If and when you make it out of Grad School, the interviewers don't care what you did, just that you took a single topic and focused on it for 4 or so years and changed the way people think about the world. For an engineer it might be to build a building, or a painter to paint something, either way, a PhD simply means that you reached a very specific goal and that determination and focus are what people want in an employee. In getting a PhD, you tell the world, "yes I will make good on what I say I will. I spent 1/5 of my life and focused on one solitary mission and I achieved it".

Now this doesn't mean everyone should go out there and get PhDs, but the point is this, make good on what you say you're going to do. It could be taking out the trash or mowing the lawn. It could be getting an A in geometry or losing 30lbs. Set a goal for yourself, and get there. Don't go over the top, just set a goal you can reach. Then maybe another. Then another. In the end you might not end up where you thought you would but you'll be somewhere good and you will have earned it.

Anyway, as I have gotten older and seen more of this world, I've come to learn that there are lots of kinds of people. One could be the "tall tale tellers" and another could be the "move and shakers". Nothing against telling stories, their great, but be the later. Be the guy or gal that sees it through to completion. Make good on your claims, talk is cheap. A person can say anything, an adult will say something and not only mean it but do it.
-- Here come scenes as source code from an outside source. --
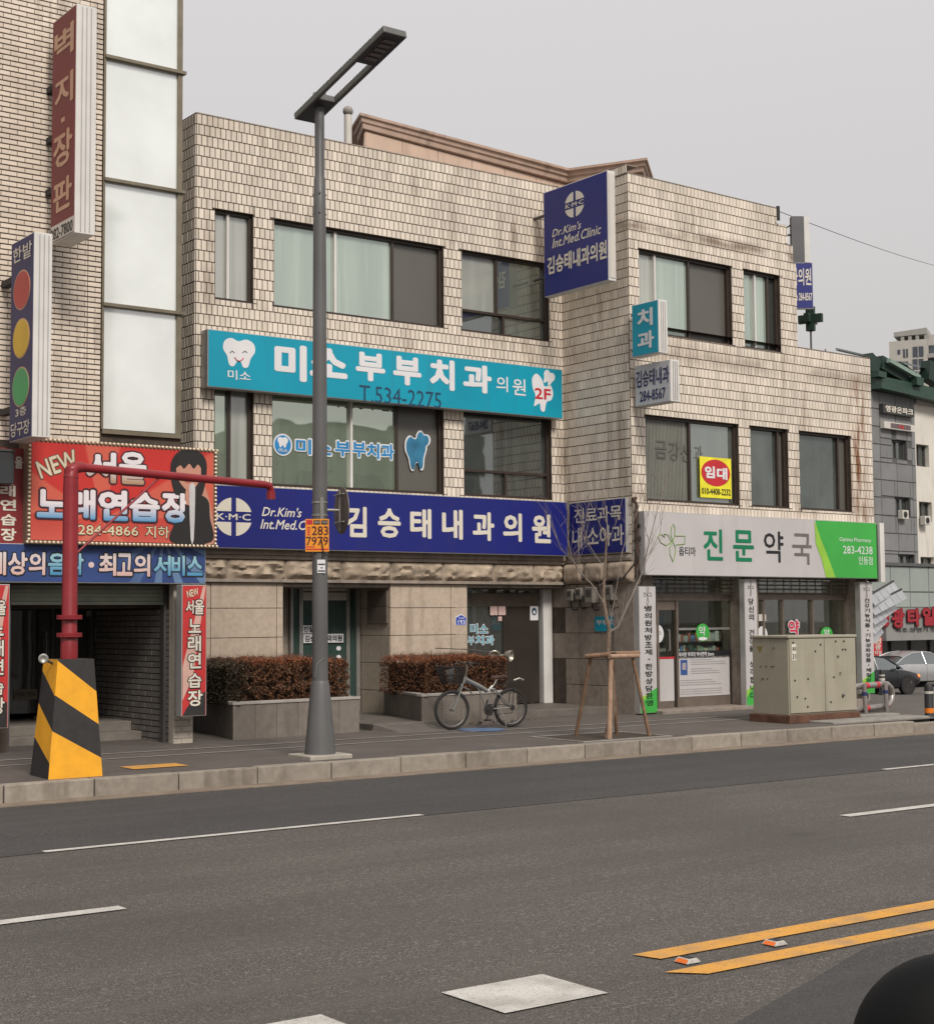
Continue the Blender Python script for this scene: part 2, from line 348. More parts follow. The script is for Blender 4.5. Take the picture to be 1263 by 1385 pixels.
def clad(root, specs, pu, pz, joint, th, mt, name, fieldname, nmax=290, jv=None):
    """nearest whole tiles become parts of their own (shared mesh), the rest one relief sheet"""
    full = []; mb = MBld()
    for F, r, holes in specs:
        for t in tile_rects(r, holes, pu, pz, joint, jv=jv):
            q = F.P((t[0]+t[1])/2, 0, (t[2]+t[3])/2); s = proj(q)
            if t[4] and -5 < s[0] < RX+5 and -5 < s[1] < RY: full.append(((q-EYEP).length, F, t))
            else: add_tile(mb, F, t, th, jit=.0012)
    full.sort(key=lambda x: x[0])
    for d, F, t in full[nmax:]: add_tile(mb, F, t, th, jit=.0012)
    o = part(fieldname, mb, mt, root, kind='stuff')
    G = Fac(0, 0, 0); one = MBld(); add_tile(one, G, (0, pu-(jv or joint), 0, pz-joint), th); me = mesh_of(one, Vector((0,0,0)), mt, name=name)
    for d, F, t in full[:nmax]:
        k = bpy.data.objects.new(name, me); COL.objects.link(k); k.parent = root
        k.location = F.P(t[0], random.uniform(-.0015, .001), t[2])-root.location; k.rotation_euler = (random.uniform(-.006, .006), 0, F.ang+random.uniform(-.006, .006))
# ------------------------------------------------------------------ ground
def gz(x):   # the street falls away gently past the corner
    t = min(1, max(0, (x-29)/16)); t = t*t*(3-2*t); return -1.05*t
def aggregate(name, base, dark, light, patch=.12):
    def ex(n, l, g, c, mixc, rng, noise_):
        t = noise_(95, 3); c = mixc(rng(t.outputs[0], .54, .62, 0, .8), c, light); t = noise_(75, 3, (1.1, .9, 1)); c = mixc(rng(t.outputs[0], .53, .6, 0, .85), c, dark); t = noise_(38, 4); c = mixc(rng(t.outputs[0], .6, .68, 0, .5), c, [x*1.6 for x in base])
        t = noise_(13, 4); c = mixc(rng(t.outputs[0], .35, .65, 0, .4), c, [x*.6 for x in base]); t = noise_(26, 4, (1,1,1)); c = mixc(rng(t.outputs[0], .55, .68, 0, .4), c, light); t = noise_(.35, 6); c = mixc(rng(t.outputs[0], .45, .68, 0, .55), c, [x*.62 for x in base]); t = noise_(1.1, 4); c = mixc(rng(t.outputs[0], .68, .76, 0, .6), c, [x*.4 for x in base])
        t = noise_(1, 4, (.05, 1.5, 1)); c = mixc(rng(t.outputs[0], .48, .62, 0, .35), c, [x*.66 for x in base]); t = noise_(1, 4, (.12, 3, 1)); c = mixc(rng(t.outputs[0], .5, .7, 0, .3), c, [min(1,x*1.5) for x in base]); return c
    return mat(name, base, .88, patch, 1.2, bump=.7, bscale=150, extra=ex)
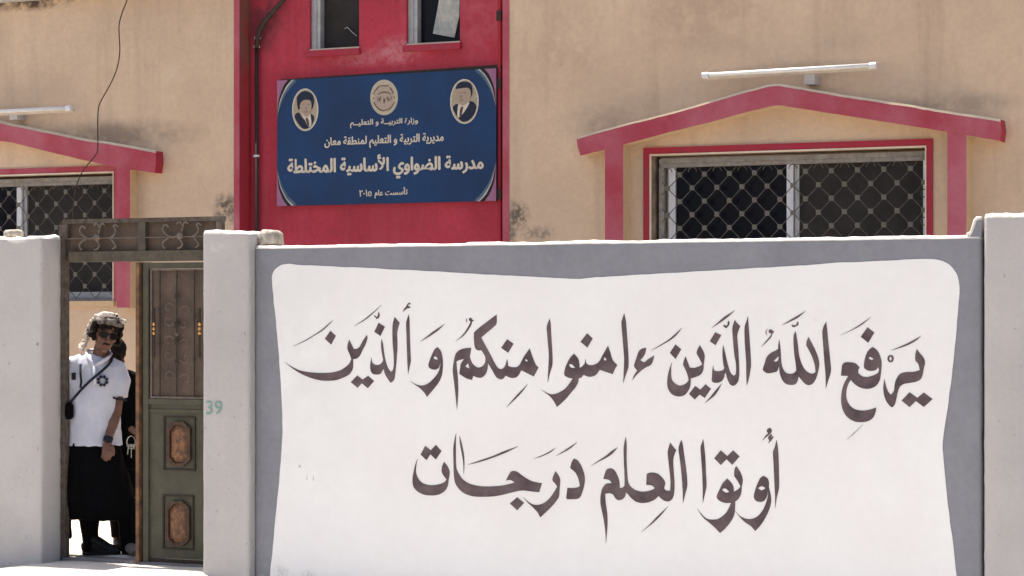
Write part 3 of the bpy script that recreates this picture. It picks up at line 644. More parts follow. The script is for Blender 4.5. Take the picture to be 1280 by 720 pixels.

So the title of this post is "the choices we make" and that is what the bottom line is. Talking requires no energy or effort, its just exercising a few muscles in your neck and breathing out. However, if you chose to go to school over sleeping or you chose to stay loyal to a significant other or you cheat, your choices are who you are. I am here at Yale because I had a mission to get my PhD at a bad ass institution and I made the choices to get here. Many of them were difficult and it sucked at times, but I set a goal for myself and I wanted to complete it. I didn't want to be another person that just "talked" about doing something, I was going to do it.

This lesson is so valuable because it can help anyone. I was watching sports center the other night and one of the anchors said a very powerful thing in passing, "everyone is treated fairly, not everyone is treated equally". You get what you earn. If you put yourself out there and make intelligent choices, you will get the respect and accolades you seek. Maybe its a rich white kid choosing to do his homework, maybe its an inner city kid choosing not to do drugs, either way, both made good choices. Yes, whites have it better than minorities, but your judgement, your decision making ability is the same across the board. If you weigh your options and choose wisely, you will come out successful at the other end.

I've had friends and significant others that represent the spectrum of human personalities and sadly, many of them fall in the category I am currently criticizing. It does not matter what they say or how they say it, it matters what they do and a lot of them do not make good on their claims. Many people have supported me in my academic research as well as my ultimate journalism and some have even asked how I did it. To those and anyone out there listening, I do what I say I'm going to do. I make choices and I never make a promise I can't keep. This isn't to say I went out and I changed the world. All I did was follow through on my statements and if you want to be a successful adult, that is the life you want to lead. The choices you make, make you who you are and if you want to be something, you have to chose to do something and then go out and do it.